The Embodiment Of Cuck

You ever meet someone so beta,

That when you see what they got to say, you can't help but just laugh?

I mean,

Just look at this shit.

I can't even be mad at this.

"Ones" - what are those?

"Stripper" - unclear on the concept.

"I go in to Pandora or Sands, I "engage with a lap-entertainment specialist", and, "for minor discretionary renumeration", certain "non-transactional pleasurable services are rendered. ".

The difference is, the pleasure consultant does not feel like a cheap tool. And she shouldn't; she's an expensive tool. Very high batting average. No gansta-rap gold-tooth-cap baggy-pants posing needed."

Sounds like someone got confidence issues.

First of all, you spelt "remuneration" wrong.

It's like, if you hate yourself SO MUCH that strippers are your go-to angelic savior.


It's time to just call it quits on life.

I mean, just look at all this!

"...Lap-entertainment specialist."

"...Minor discretionary renumeration."

Wow, sounding pretty spiffy there. I don't even know what renumeration means or if it's even a real word!

"...Non-transactional pleasurable services."

"...Pleasure consultant."


I don't even know if our hero is being serious or not.
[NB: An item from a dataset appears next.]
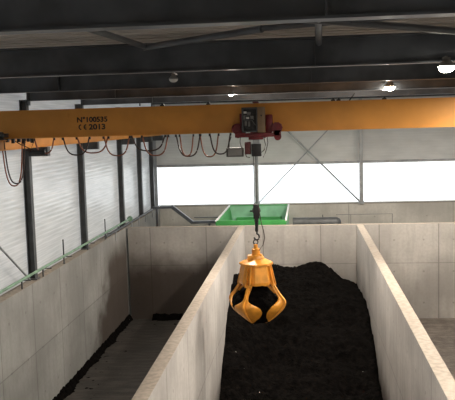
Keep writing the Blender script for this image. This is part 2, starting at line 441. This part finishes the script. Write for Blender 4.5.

But I was called out, because apparently, me throwing ones at strippers was too much. And it was so unbelievable that something had to be said!

So I replied,

"Come watch me do it."

One thing I do know is, bro is butt-hurt about something I said. I just don't know what! But let me sum this all up in an easy to understand manner.

Let me pretend to be our super star, for a second.

"I'm a cuck, with no trace of testosterone in my system. AT ALL.




And every girl gets to step on my ball sack like the floor mat it truly is.

I mean really, sluts are doing ME the favor by taking my money.

And they can take as much as they want. Because I don't matter, I work all day long just to pay $400 for something most people (like Leo) get for free.

But they are experts in their field! Highly-trained and educated specialists in the art of sensual seduction.

No they aren't just sitting on me and grinding.

It is art, I say!"

Phew, guys I'm back.

You know what guys, I think I get it. After spending those two minutes in the shoes of someone else, I feel like, I understand.

When you live life as a bitch, it is strange when you see someone acting alpha. So you puff up, and get your pink "I'm A Feminist" shirt then outrage!

"You are such an animal! I'm completely appalled at your ostentatious douche-baggery!"

You say.

Then you surf to find some more big words to use so you sound smart, yet strangely butt-hurt at the same time.  Now THAT is an art in itself.

You know what? I get you.

Thank you for saving the sluts of the world!